On the bridge in Moscow where Boris Nemtsov was assassinated aone year ago, a group of volunteers holds a constant vigil guarding both the memory of the slain Russian opposition leader and also the safety of the floral tributes that even in the depths of winter people have continued to bring.
Moscow City Hall has given permission for a memorial march on Saturday for Nemtsov (55), who was shot dead on the night of February 27th as he was walking home across Bolshoy Moskvoretsky bridge in full view of the Kremlin.
But if the crowd sticks to the officially approved route, the procession won’t pass by the scene of Russia’s highest-profile political killing in more than a decade.
“The authorities are afraid of anyone who thinks differently,” according to Pavel Takmakov, one of the unpaid volunteers who keep watch on the bridge. “They want all this forgotten,” he said, gesturing at the makeshift memorial to Nemtsov. “Then the whole matter can be closed.”
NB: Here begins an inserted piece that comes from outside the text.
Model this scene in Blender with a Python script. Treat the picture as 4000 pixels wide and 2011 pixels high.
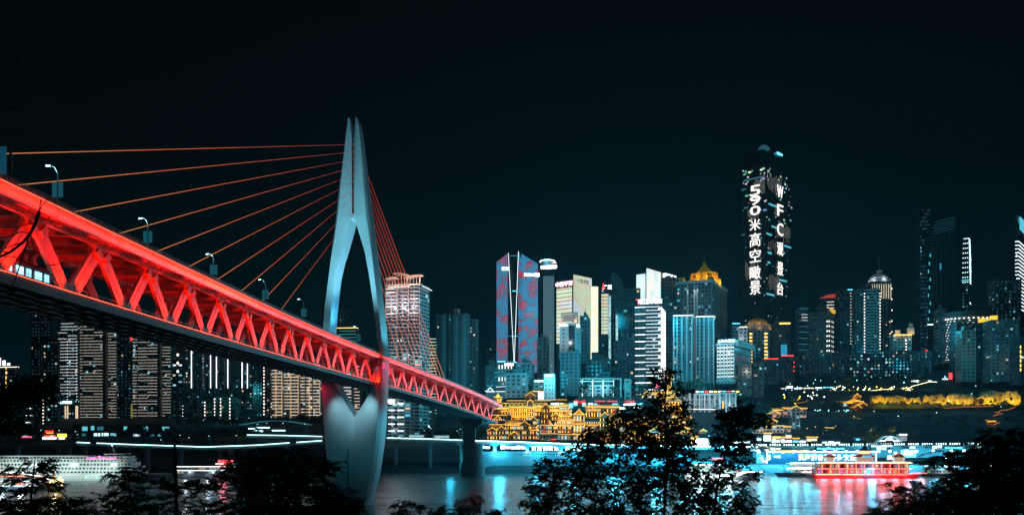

Police are holding five Chechen men accused of killing Nemtsov for cash. But the question of who ordered the crime remains unresolved.
Russian opposition leaders suspect that Ramzan Kadyrov, the strongman president of Chechnya and a protégée of Russia's president Vladimir Putin, was behind the murder of their ally.
Kadyrov, who has lambasted Putin’s opponents as “jackals” and “traitors”, has denied involvement in the case.
Four days before the anniversary of Nemtsov's death, Ilya Yashin, the deputy chairman of the Parnas opposition party, released a report detailing widespread corruption, rights abuse, kidnapping and torture in Chechnya and describing Kadyrov as a "threat to national security".
Presenting the 65-page document to reporters in Moscow, Yashin called for the Chechen leader to be questioned in connection with a number of allegedly political killings including the murder of Nemtsov.
“People who criticise Ramzan Kadyrov and whom the Chechen president calls his enemies systematically get killed.”
US funding
Although security appeared tight at the launch of the report, some protestors managed to gain entry. One showered Yashin with fake dollar bills, a reference to Kremlin allegations that the US funds Russia’s liberal opposition. Then police ordered the evacuation of the premises, citing a bomb threat.
In the fraught aftermath of Nemtsov's murder, Putin has been criticised for creating an atmosphere of anger and intolerance in Russia that had fired hostility to the opposition or anyone critical of Kremlin policies.
Several liberal political activists and commentators have fled Russia in the past year, including Nemtsov’s daughter Zhanna Nemtsov.
Volunteers guarding the makeshift Nemtsov memorial are not affiliated to a particular political party, but for security reasons they communicate via a private page on Facebook accessible only to invitees.
On several occasions pro-Kremlin nationalist groups lambasting Nemtsov as a “traitor” have attempted to destroy the makeshift memorial, Takmakov said.
Moscow city street sweepers have also caused problems, carting memorabilia away from the bridge.
But every time there is a disruption, supporters of Nemtsov return bringing flowers, candles and other tributes such as the red toy truck recently donated by Russian long distance lorry drivers who are staging a nationwide protest against a new road tax.
There are also foreign visitors such as Vygaudas Ušackas, the EU’s ambassador to Russia, who will lead a group of 28 other European diplomats to the bridge on Sunday to lay flowers at the place where Nemtsov was killed.
For the volunteers the immediate goal is to persuade the authorities to install a permanent plaque commemorating Nemtsov. “The dream is to have this place renamed Nemtsov Bridge,”said Takmakov.
But as deputies in the Russian parliament voted overwhelmingly against holding a minute of silence to honour Nemtsov yesterday, that prospect seems a long way off.